In academia, two worlds quietly coexist.
For support staff, the campus is the workplace. Work has fixed hours, fixed locations, and above all: visibility. If you are there, you are working. If you are not, apparently you are not.
Academic work, by contrast, increasingly happens elsewhere: at home on a laptop, in digital archives, at conferences abroad. Its outputs – articles, data, grant proposals – are largely invisible to those not directly involved.
What is visible is an empty chair.
And that chair rarely sparks curiosity; more often, it provokes distrust.
The comments are seldom openly hostile.
They come wrapped as humour or casual concern:
“Oh, I haven’t seen you in ages.”
“Do you have yet another sabbatical?

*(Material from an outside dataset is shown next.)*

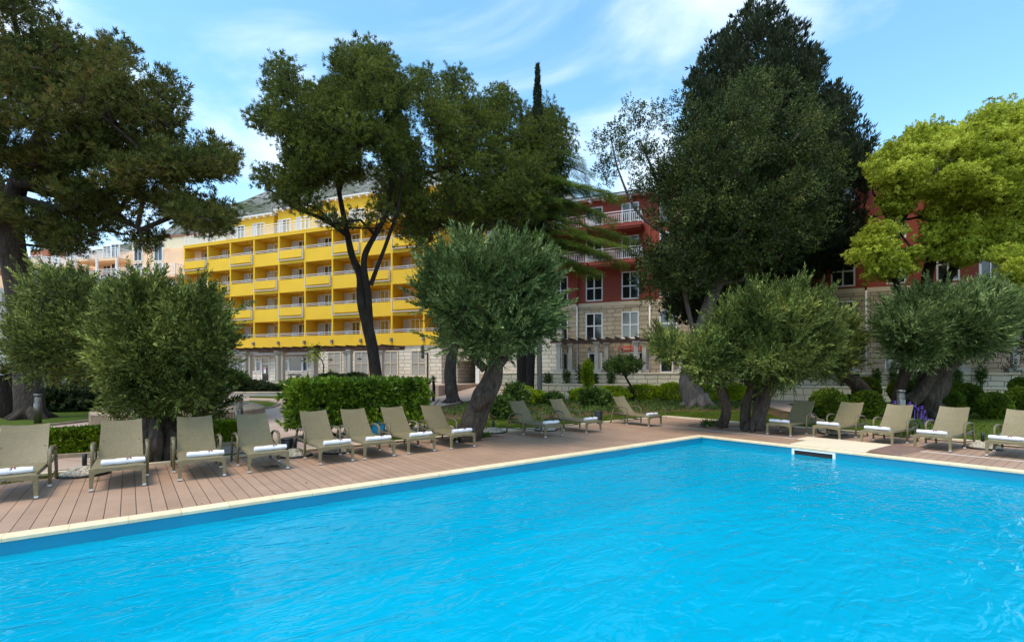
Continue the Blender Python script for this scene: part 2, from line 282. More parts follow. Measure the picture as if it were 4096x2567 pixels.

And has that been approved?”
The insinuation is clear: I am perpetually on holiday, with the university inexplicably indulging me while they have to work.
Conferences fit neatly into this frame. What are, for academics, long and intense working days – presenting, networking, planning – are easily reframed from the outside as a free holiday. That these days routinely spill into evenings and weekends, without overtime or compensation, barely registers. As if international collaboration were mainly about hotels and sunshine, rather than jet lag and performance pressure.
It is in this gap between perception and reality that things quietly shift. Support turns out to be conditional. Those who are visibly “there”, who follow the expected rhythm, tend to be helped; those who work structurally out of sight encounter commentary, monitoring – or, more effectively, delay. Not helping, after all, is also a way of shaping outcomes.
Summer amplifies this logic. The campus is quiet, so “no one is working”. What goes unseen is that these weeks are often the most productive: uninterrupted writing, analysis, preparation. The assumption that academic time is flexible – and therefore optional – clashes with work that unfolds in cycles of sustained concentration rather than nine-to-five routines.
The empty chair licenses a role reversal. Support staff – whose job is to assist, not to audit – start checking timetables, flagging schedule conflicts, wondering aloud whether that absence has been properly accounted for. The insinuation is clear: if you were here, we wouldn’t need to ask. Proximity turns out to be the condition not for productivity, but for being left alone.